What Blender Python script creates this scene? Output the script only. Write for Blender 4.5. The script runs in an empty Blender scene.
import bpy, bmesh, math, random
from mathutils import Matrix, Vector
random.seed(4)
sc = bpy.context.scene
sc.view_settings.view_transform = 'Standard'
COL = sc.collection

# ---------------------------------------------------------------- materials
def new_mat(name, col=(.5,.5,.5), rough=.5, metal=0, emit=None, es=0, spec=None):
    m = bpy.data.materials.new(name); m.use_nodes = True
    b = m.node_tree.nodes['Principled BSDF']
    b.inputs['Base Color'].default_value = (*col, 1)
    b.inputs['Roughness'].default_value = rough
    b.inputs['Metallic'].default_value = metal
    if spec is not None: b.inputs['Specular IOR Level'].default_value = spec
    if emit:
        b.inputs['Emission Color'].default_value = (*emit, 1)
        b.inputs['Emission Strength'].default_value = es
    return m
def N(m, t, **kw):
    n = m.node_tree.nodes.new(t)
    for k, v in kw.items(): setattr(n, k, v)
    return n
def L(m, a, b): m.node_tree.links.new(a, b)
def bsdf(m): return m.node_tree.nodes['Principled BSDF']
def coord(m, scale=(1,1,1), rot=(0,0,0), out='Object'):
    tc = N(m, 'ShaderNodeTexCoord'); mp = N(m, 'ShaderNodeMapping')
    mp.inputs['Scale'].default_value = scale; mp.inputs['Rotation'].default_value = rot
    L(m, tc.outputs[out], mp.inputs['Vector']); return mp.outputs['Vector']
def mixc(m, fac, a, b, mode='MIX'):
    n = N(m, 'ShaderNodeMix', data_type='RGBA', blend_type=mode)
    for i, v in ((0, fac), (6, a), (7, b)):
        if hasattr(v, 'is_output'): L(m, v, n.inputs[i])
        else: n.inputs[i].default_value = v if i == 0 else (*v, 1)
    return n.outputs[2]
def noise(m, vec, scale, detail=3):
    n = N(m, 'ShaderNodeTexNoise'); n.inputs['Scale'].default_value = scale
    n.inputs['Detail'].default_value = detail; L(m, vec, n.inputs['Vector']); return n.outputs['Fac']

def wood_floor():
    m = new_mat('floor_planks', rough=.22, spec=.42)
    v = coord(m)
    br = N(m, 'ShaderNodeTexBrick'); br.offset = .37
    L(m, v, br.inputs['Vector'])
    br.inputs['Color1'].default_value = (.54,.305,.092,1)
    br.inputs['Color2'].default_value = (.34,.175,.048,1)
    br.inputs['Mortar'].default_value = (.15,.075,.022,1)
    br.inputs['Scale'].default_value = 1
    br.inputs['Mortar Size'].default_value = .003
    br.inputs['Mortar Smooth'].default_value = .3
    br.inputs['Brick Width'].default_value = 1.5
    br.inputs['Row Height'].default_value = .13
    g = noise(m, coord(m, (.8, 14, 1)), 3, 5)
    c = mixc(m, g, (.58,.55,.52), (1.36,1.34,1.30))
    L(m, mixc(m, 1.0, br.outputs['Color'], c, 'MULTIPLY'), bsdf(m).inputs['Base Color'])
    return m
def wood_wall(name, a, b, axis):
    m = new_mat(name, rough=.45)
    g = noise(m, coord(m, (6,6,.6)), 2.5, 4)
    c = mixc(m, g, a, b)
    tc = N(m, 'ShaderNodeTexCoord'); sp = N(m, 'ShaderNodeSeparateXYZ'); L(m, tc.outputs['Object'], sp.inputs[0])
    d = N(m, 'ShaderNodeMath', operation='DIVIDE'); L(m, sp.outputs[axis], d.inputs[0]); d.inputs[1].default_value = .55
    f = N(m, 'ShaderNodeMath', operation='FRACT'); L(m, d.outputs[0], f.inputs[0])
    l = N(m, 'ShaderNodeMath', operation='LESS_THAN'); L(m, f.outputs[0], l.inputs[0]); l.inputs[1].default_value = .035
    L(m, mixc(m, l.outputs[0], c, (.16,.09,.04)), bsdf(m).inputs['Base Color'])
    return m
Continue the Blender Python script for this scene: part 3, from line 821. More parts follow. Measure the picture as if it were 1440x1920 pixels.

——

- **WHAT IS EXPECTED**
Scan the material and collect every line that contains "script".

- **FULL OUTPUT**
What Blender Python script creates this scene? Output the script only. Write for Blender 4.5. The script runs in an empty Blender scene.
Continue the Blender Python script for this scene: part 3, from line 821. More parts follow. Measure the picture as if it were 1440x1920 pixels.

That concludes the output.